:: EXERCISE REQUIREMENTS ::
Starting at the first line of the data, print each line verbatim up to and including the line bearing "sign('black_sign_board', 'tall black", omitting pictures.

*** INFORMATION SHOWN

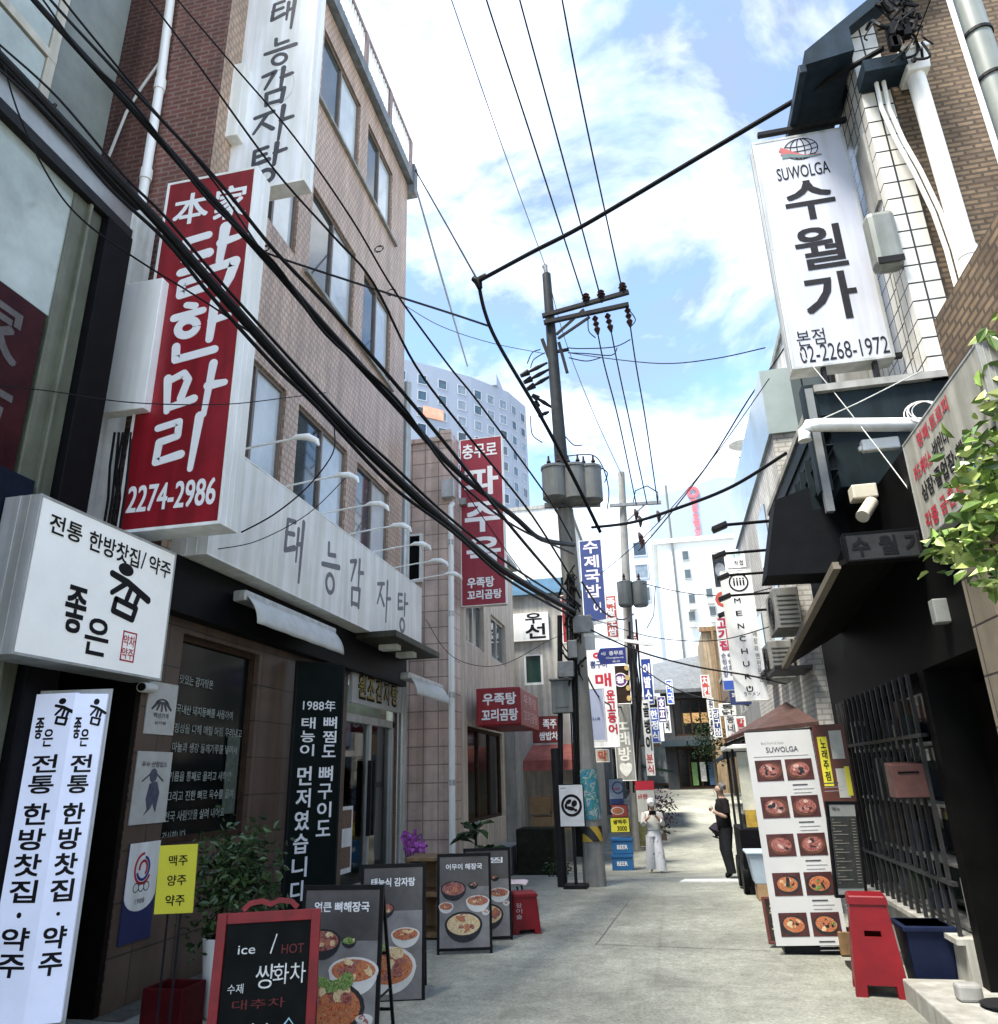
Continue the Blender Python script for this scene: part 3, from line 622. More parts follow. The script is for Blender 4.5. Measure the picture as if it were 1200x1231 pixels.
wallcard('pennant', 'blue and white hanging pennant with a red and blue swirl emblem and rings', [(155, 1013), (192, 1012), (180, 1128), (143, 1136)], mat('navy_cloth', (.02, .025, .10), .8, .2, 9), dr, [m_wht2, m_rink, m_blue, m_gink])
e = thing('security_camera', 'small white bullet camera on the corner of the tiled wall', 'camera', (-4.5, 6.05, 2.55))
MB().tube([(-4.56, 6.2, 2.56), (-4.47, 5.92, 2.54)], .045, 12).build('housing', m_wht2, e, smooth=True); MB().tube([(-4.469, 5.918, 2.54), (-4.465, 5.905, 2.54)], .035, 12).build('lens', m_black, e)
# tall black board, turned towards the street end
fr = yawfr((-4.28, 9.12, 1.66), 48, .66, 3.05)
def dr(b, f):
    put(b, f, '1988年', .50, .82, .66, .045, 0, .01)
    for s, u, t, bo in (('뼈찜도', .74, .78, .61), ('뼈구이도', .70, .585, .31), ('태능이', .30, .775, .615), ('먼저였습니다', .28, .585, .085)): vput(b, f, s, u, t, bo, .27, 0, .035)
sign('black_sign_board', 'tall black board with two columns of white vertical lettering beside the shop door', 'sign', fr, .06, mat('green_black_board', (.006, .010, .009), .5, .3, 4), m_dmet, dr, m_wink)

# ------------------------------------------------------------------ left: street furniture
e = thing('yellow_sign', 'yellow card sign with three short black lines on a thin iron stand', 'sign', (-3.72, 5.62, 0))
fr = yawfr((-3.72, 5.6, 1.05), 6, .30, .47, 0, 1.5)
c = MB().fbox(fr, -.15, .15, -.235, .235, -.012, 0).build('card', m_yel, e); b = MB()
for i, s in enumerate(('맥주', '양주', '약주')): put(b, fr, s, .53, .77-i*.29, .50, .155, 0, .02)
b.build('lettering', m_ink, c); b = MB()
for u in (-.05, .05): b.tube([fr.p(u, -.2, -.02), Vector((fr.p(u, 0).x, 5.63, .02))], .009, 6)
b.box(-3.85, -3.6, 5.5, 5.75, 0, .02); b.build('stand', m_dmet, e)
def potted(label, x, y, z):
    e = thing('potted_tree', label, 'plant', (x, y, z))
    MB().lathe((x, y, z), [(.13, 0), (.15, .03), (.19, .5), (.20, .56), (.18, .56), (.17, .5)], 24).build('pot', m_wht2, e, smooth=True)
    MB().lathe((x, y, z), [(.165, .49), (.01, .5)], 16).build('soil', m_bark, e)
    b = MB()
    for k in range(3): b.tube([(x+.03*k-.03, y, z+.48), (x-.05+.05*k, y+.02, z+.75), (x-.13+.13*k, y-.02, z+1.1)], .018, 6, r1=.008)
    b.build('trunk', m_bark, e)
    b = MB(); leaves(b, (x-.02, y, z+.96), (.30, .28, .42), 1300, .075, 3, 22); b.build('crown', m_leaf, e)
potted('bushy green potted tree in a white pot beside the yellow card sign', -3.62, 6.25, 0)
def aframe(name, label, cat, c, yaw, w, h, lean, fm, face, draw=None, inks=None, fw=.03, group=None, foot=.14, back=True):
    """a folding board: leaning front frame, rear frame, braces"""
    f = yawfr(c, yaw, w, h, lean); zb = gz(c[1])
    e = thing(name, label, cat, (c[0], c[1], zb), group); b = MB()
    Z = Vector((0, 0, 1))
    for s in (-1, 1):
        u = s*(w/2-fw/2); top = f.p(u, h/2, -.01); bot = f.p(u, -h/2, -.01); k = (bot.z-zb)/(top.z-bot.z); bot = bot+(bot-top)*k
        b.bar(top, bot, fw, fw, 0, f.N)
        r = f.p(u, h/2-.03, -.03); q = r-f.N*(h*.38); q.z = zb; b.bar(r, q, fw*.8, fw*.8, 0, f.N)
        b.bar(bot+(top-bot)*.3-f.N*.01, r+(q-r)*.7, fw*.4, fw*.5)
    b.fbox(f, -w/2, w/2, h/2-fw, h/2+.004, -.025, .006); b.fbox(f, -w/2, w/2, -h/2, -h/2+fw, -.025, .006)
    r0 = f.p(-w/2+fw, h/2-.03, -.03); r1 = f.p(w/2-fw, h/2-.03, -.03); o = f.N*(-h*.38); 
    for t in (.45, .85):
        a = r0+(o+Vector((0, 0, zb-r0.z)))*t; d_ = r1+(o+Vector((0, 0, zb-r1.z)))*t; a.z = r0.z+(zb-r0.z)*t; d_.z = a.z; b.bar(a, d_, fw*.7)
    b.build('frame', fm, e, bevel=.003)
    g_ = Fr(f.O, f.U, f.V, w-2*fw, h-2*fw)
    MB().fbox(f, -w/2+fw, w/2-fw, -h/2+fw, h/2-fw, -.02, 0).build('panel', face, e)
    if back: MB().fbox(Fr(f.O, f.U, f.V), -w/2+fw, w/2-fw, -h/2+fw, h/2-fw, -.028, -.021).build('back_panel', m_dmet, e)
    if draw: b = MB(); draw(b, g_); b.build('lettering', inks or m_wink, e)
    return e, g_
def dr(b, f):
    put(b, f, 'ice', .26, .83, .20, .055, 0, .01); b.ribbon(f, [(.02, .24), (.05, .34)], .008, .006, 0, .004, 0); put(b, f, 'HOT', .80, .82, .26, .06, 1, .01)
    put(b, f, '쌍', .50, .655, .22, .15, 0, .0); put(b, f, '화차', .78, .665, .38, .13, 0, .0); put(b, f, '수제', .17, .59, .18, .06, 0, 0)
    put(b, f, '대추차', .45, .49, .6, .06, 1, 0); put(b, f, '빙수', .45, .30, .42, .15, 0, .0); b.ribbon(f, [(.10, -.15), (.15, -.09), (.2, -.15), (.1, -.15)], .01, .01, 0, .004, 2); b.ribbon(f, [(.12, -.16), (.12, -.22), (.18, -.22), (.18, -.16)], .01, .01, 0, .004, 2)
    put(b, f, '팥죽', .5, .12, .4, .12, 0, 0)
e, f = aframe('chalkboard', 'red framed chalkboard with white chalk lettering at the front of the alley', 'chalkboard', (-2.42, 4.62, .52), 22, .60, .92, 6, mat('red_painted_wood', (.20, .006, .009), .5, .3, 8), mat('slate', (.007, .008, .008), .7, .4, 5), dr, [mat('chalk_white', (.62, .64, .62), .8, .3, 40), mat('chalk_dark_red', (.12, .02, .02), .8, .3, 40), mat('chalk_blue', (.3, .5, .6), .8, .2, 40)], .055)
b = MB(); b.ribbon(f, [(-.16, .475), (-.12, .51), (-.05, .52), (0, .50), (.05, .52), (.12, .51), (.16, .475)], .03, .03, -.02, .006); b.build('scroll', MATS['red_painted_wood'], e)
m_soup = food('red_stew_print', [(.10, .02, .01), (.45, .08, .03), (.58, .24, .10), (.24, .05, .02), (.66, .46, .28)], 55)
m_meat = food('meat_print', [(.08, .02, .015), (.25, .06, .05), (.40, .17, .14), (.15, .04, .03)], 40)
m_green = food('greens_print', [(.03, .07, .01), (.14, .25, .06), (.4, .45, .2)], 60)
m_rice = food('pale_stew_print', [(.36, .18, .05), (.62, .44, .2), (.74, .64, .44), (.42, .18, .06)], 60)
m_bowl = mat('dark_bowl_print', (.035, .037, .04), .4, .3, 12); m_dish = mat('white_dish_print', (.62, .62, .6), .4, .1, 12)
FOODM = [m_bowl, m_dish, m_soup, m_meat, m_green, m_rice]
def bowl(b, f, u, v, r, top, rim=0, k=.45):
    u = (u-.5)*f.w; v = (v-.5)*f.h
    P = [(r*math.cos(R_(a)), r*k*math.sin(R_(a))-r*.08) for a in range(180, 361, 15)]
    P = [(r, 0)]+[(r*.98*math.cos(R_(-a)), -r*.85*math.sin(R_(a))) for a in range(20, 161, 14)]+[(-r, 0)]
    b.prism([f.p(u+x, v+y, .002) for x, y in P], f.N*.002, rim)
    b.ell(f, u, v, r, r*k, .002, .0048, rim); b.ell(f, u, v, r*.88, r*k*.84, .002, .0056, top)
    for q_ in range(16):
        a = random.uniform(0, 6.28); t = random.random()**.5*.66; z_ = .0058+.0002*q_
        b.ell(f, u+r*t*math.cos(a), v+r*k*t*math.sin(a)+.15*r*k*(1-t), r*random.uniform(.12, .3), r*k*random.uniform(.14, .32), .004, z_, random.choice((top, 2, 3, 3, 5) if top != 4 else (4, 4, 5)), 9, random.uniform(-1, 1))
m_pan = mat('grey_menu_print', (.075, .070, .068), .35, .45, 2.5); m_bf = mat('black_frame', (.010, .010, .011), .4, .3)
def menu(label, c, yaw, w, h, lean, title, kind):
    e, f = aframe('menu_board', label, 'menu board', c, yaw, w, h, lean, m_bf, m_pan, lambda b, f: put(b, f, title, .5, .885, .74, .066, 0, .045), m_wink, .028, 'folding picture menu boards outside the restaurant')
    b = MB(); b.fbox(f, -f.w/2, f.w/2, -f.h/2, f.h*.16, .0005, .0012, 6)
    if kind == 0:
        bowl(b, f, .26, .66, f.w*.25, 3, 0, .55); bowl(b, f, .70, .47, f.w*.33, 2, 1, .45); bowl(b, f, .62, .66, f.w*.10, 4, 0); bowl(b, f, .40, .24, f.w*.47, 2, 0, .62); b.ell(f, -.02, -.12, .07, .035, .002, .0098, 4, 12, .4); b.ell(f, -.10, -.10, .06, .03, .002, .0102, 4, 12, -.3); b.ell(f, .06, -.09, .06, .05, .002, .0106, 4, 12, .8); bowl(b, f, .86, .17, f.w*.12, 1, 1)
    elif kind == 1:
        bowl(b, f, .72, .48, f.w*.24, 2, 1, .42); bowl(b, f, .35, .68, f.w*.18, 3, 0, .5); bowl(b, f, .45, .24, f.w*.46, 2, 1, .65); b.ell(f, .05, -.16, .05, .045, .002, .0075, 5); b.ell(f, -.08, -.12, .05, .03, .002, .0072, 4)
    else:
        bowl(b, f, .28, .64, f.w*.26, 3, 0, .55); bowl(b, f, .77, .50, f.w*.24, 2, 1, .42); bowl(b, f, .13, .45, f.w*.15, 2, 1, .5); bowl(b, f, .48, .25, f.w*.38, 5, 0, .6); bowl(b, f, .68, .68, f.w*.10, 0, 0); bowl(b, f, .93, .38, f.w*.08, 1, 1)
    b.build('food_picture', FOODM+[mat('pale_tabletop_print', (.20, .195, .195), .35, .4, 3)], e)
menu('menu board showing a big dark bowl of red stew, right behind the red chalkboard', (-2.38, 5.6, .50), 5, .60, 1.0, 4, '얼큰 뼈해장국', 0)
menu('menu board half hidden behind the board with the dark stew bowl', (-2.42, 6.8, .50), 15, .56, 1.04, 3, '태능식 감자탕', 1)
menu('menu board showing a pale stew in a stone bowl, near the red stool', (-2.26, 8.6, .48), 14, .58, .92, 3, '어무이 해장국', 2)
menu('menu board just behind the one with the pale stew, mostly hidden', (-2.18, 9.35, .46), 16, .55, .94, 3, '뼈찜', 2)
# orchid, crates, leafy plant
P = onY(490, 1030, 10.6)
e = thing('orchid', 'magenta orchid in a dark pot by the shop door', 'plant', (P.x, P.y, 0))
MB().lathe((P.x, P.y, .35), [(.10, 0), (.14, .28), (.13, .28)], 14).build('pot', m_dmet, e, smooth=True); MB().box(P.x-.18, P.x+.18, P.y-.15, P.y+.2, 0, .35).build('stand', m_wood, e, bevel=.01)
b = MB(); b2 = MB()
for k in range(4):
    S = [Vector((P.x, P.y, .6)), Vector((P.x-.06+.05*k, P.y, .95)), Vector((P.x+.0+.07*k, P.y-.05, 1.02)), Vector((P.x+.06+.06*k, P.y-.1, .80))]
    b2.tube(S, .008, 5)
    for j in range(26):
        t = random.random(); c = S[1]+(S[2]-S[1])*t if t < .5 else S[2]+(S[3]-S[2])*t; c = c+Vector((random.gauss(0, .03), random.gauss(0, .03), random.gauss(0, .035)))
        f = yawfr(c, random.uniform(-50, 50), 1, 1, random.uniform(-40, 40)); b.ell(f, 0, 0, .028, .024, 0, .006, 0, 7)
b2.build('stem', m_leaf[1], e); b.build('flowers', mat('magenta_petals', (.36, .07, .36), .5, .4, 30), e)
b = MB(); y0, x0 = 9.3, -3.15
for z in (0, .42): b.box(x0, x0+.42, y0, y0+.5, z, z+.05).box(x0, x0+.05, y0, y0+.5, z+.05, z+.38).box(x0+.37, x0+.42, y0, y0+.5, z+.05, z+.38).box(x0+.05, x0+.37, y0+.42, y0+.5, z+.05, z+.38)
b.box(x0-.02, x0+.44, y0-.02, y0+.52, .80, .84)
solo('wooden_shelf', b, m_wood, 'low wooden two tier shelf behind the stone bowl menu board', 'shelf', bevel=.006)
P = onY(572, 1000, 11.6)
e = thing('leafy_plant', 'plant with broad glossy leaves in a black tub by the white downpipe', 'plant', (P.x, P.y, -.05))
MB().lathe((P.x, P.y, -.05), [(.24, 0), (.30, .70), (.27, .70), (.25, .6)], 14).build('pot', m_black, e, smooth=True)
b = MB()
for k in range(22):
    a = random.uniform(0, 6.28); t = random.uniform(.2, .55); z0 = .65+random.uniform(0, .4); c = Vector((P.x, P.y, z0)); d = Vector((math.cos(a), math.sin(a), random.uniform(-.2, .9))).normalized(); s = d.cross(Vector((0, 0, 1))).normalized(); w_ = .075
    q = [c, c+d*t*.35+s*w_, c+d*t*.75+s*w_*.8-Vector((0, 0, .03)), c+d*t-Vector((0, 0, .12)), c+d*t*.75-s*w_*.8-Vector((0, 0, .03)), c+d*t*.35-s*w_]
    b.add(q+[c+d*t*.4-Vector((0, 0, .03))], [(0, 1, 6), (1, 2, 6), (2, 3, 6), (3, 4, 6), (4, 5, 6), (5, 0, 6)], random.randrange(3))
b.tube([(P.x, P.y, .5), (P.x, P.y, 1.0)], .02, 6, 0); b.build('foliage', m_leaf, e)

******

:: SOLUTION TO THIS EXERCISE ::
Continue the Blender Python script for this scene: part 3, from line 622. More parts follow. The script is for Blender 4.5. Measure the picture as if it were 1200x1231 pixels.
wallcard('pennant', 'blue and white hanging pennant with a red and blue swirl emblem and rings', [(155, 1013), (192, 1012), (180, 1128), (143, 1136)], mat('navy_cloth', (.02, .025, .10), .8, .2, 9), dr, [m_wht2, m_rink, m_blue, m_gink])
e = thing('security_camera', 'small white bullet camera on the corner of the tiled wall', 'camera', (-4.5, 6.05, 2.55))
MB().tube([(-4.56, 6.2, 2.56), (-4.47, 5.92, 2.54)], .045, 12).build('housing', m_wht2, e, smooth=True); MB().tube([(-4.469, 5.918, 2.54), (-4.465, 5.905, 2.54)], .035, 12).build('lens', m_black, e)
# tall black board, turned towards the street end
fr = yawfr((-4.28, 9.12, 1.66), 48, .66, 3.05)
def dr(b, f):
    put(b, f, '1988年', .50, .82, .66, .045, 0, .01)
    for s, u, t, bo in (('뼈찜도', .74, .78, .61), ('뼈구이도', .70, .585, .31), ('태능이', .30, .775, .615), ('먼저였습니다', .28, .585, .085)): vput(b, f, s, u, t, bo, .27, 0, .035)
sign('black_sign_board', 'tall black board with two columns of white vertical lettering beside the shop door', 'sign', fr, .06, mat('green_black_board', (.006, .010, .009), .5, .3, 4), m_dmet, dr, m_wink)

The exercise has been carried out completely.